National Home Value Index results as at 30 April 2026
  Month Quarter Annual Total return Median value
Sydney -0.6% -0.9% 4.2% 7.3% $1,292,157
Melbourne -0.6% -1.5% 2.0% 5.5% $822,969
Brisbane 1.2% 4.7% 19.7% 23.7% $1,116,180
Adelaide 1.1% 3.5% 12.2% 16.3% $944,673
Perth 2.1% 6.8% 26.0% 31.0% $1,039,949
Hobart 0.2% 2.6% 8.5% 13.2% $744,296
Darwin 1.3% 3.0% 19.6% 27.2% $619,351
Canberra 0.0% 0.4% 5.6% 9.9% $898,242
Combined capitals 0.2% 1.1% 9.1% 12.6% $1,031,838
Combined regional 0.9% 3.1% 12.0% 16.9% $765,769
National 0.3% 1.6% 9.8% 13.6% $940,048
Source: Cotality

Perth remained one of the strongest markets, but its pace of increase moderated. Dwelling values rose by 2.1% in April, adding more than $21,000 to the median value.

Brisbane, Adelaide and Darwin also recorded slower monthly gains, though each still posted growth of more than 1%.

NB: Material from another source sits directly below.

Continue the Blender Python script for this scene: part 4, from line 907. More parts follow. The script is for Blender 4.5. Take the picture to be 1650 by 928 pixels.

Tim Lawless of Cotality“The housing market was losing momentum from late last year as affordability and serviceability constraints weighed on demand,” said Tim Lawless (pictured right), research director at Cotality. “Now, we have the additional downside pressure of higher interest rates, sentiment has fallen off a cliff, and rising inflation is set to drive the cost of debt even higher.”

The softer price growth has coincided with a fall in buyer activity. Cotality estimates that home sales across the capitals over the past three months were 5.4% lower than the same period a year earlier and 7.4% below the previous five-year average.

Listings have also risen in the weaker markets. Advertised stock in Sydney is 9.4% above the five-year average, while Melbourne is 2.2% above average.

In the mid-sized capitals, supply remains relatively tight, but advertised listings are also increasing from low levels. Stock in these markets remains below normal for this time of year.

Auction results are reflecting the change in market balance. Clearance rates have remained below 55% since the final week of March.

Growth is now more concentrated in the lower-priced segments of the market. Each capital city is recording stronger growth in the lower quartile, as buyers focus on areas where credit access and first-home buyer incentives have more influence.

“The largest difference between upper and lower quartile value growth is in Sydney, where lower-tier house values are up 2.9% year-to-date compared with a 3.3% fall across the most expensive quarter of the market,” Lawless said.

Regional markets have held up better than the capitals, supported by lower dwelling values and above-average internal migration. Over the first four months of the year, the combined regional index rose by 4.2%, compared with a 1.8% increase across the combined capitals.

However, regional momentum is also easing. The 0.9% rise in April was the smallest monthly increase in nine months.

Among SA4 regional markets, the strongest growth over the first four months of the year was recorded in Bunbury in Western Australia, where values rose by 9.8%. Darling Downs-Maranoa in Queensland increased by 7.9%, while Far West and Orana in New South Wales gained 7.5%.

No regional SA4 market recorded a fall in values over the first four months of the year.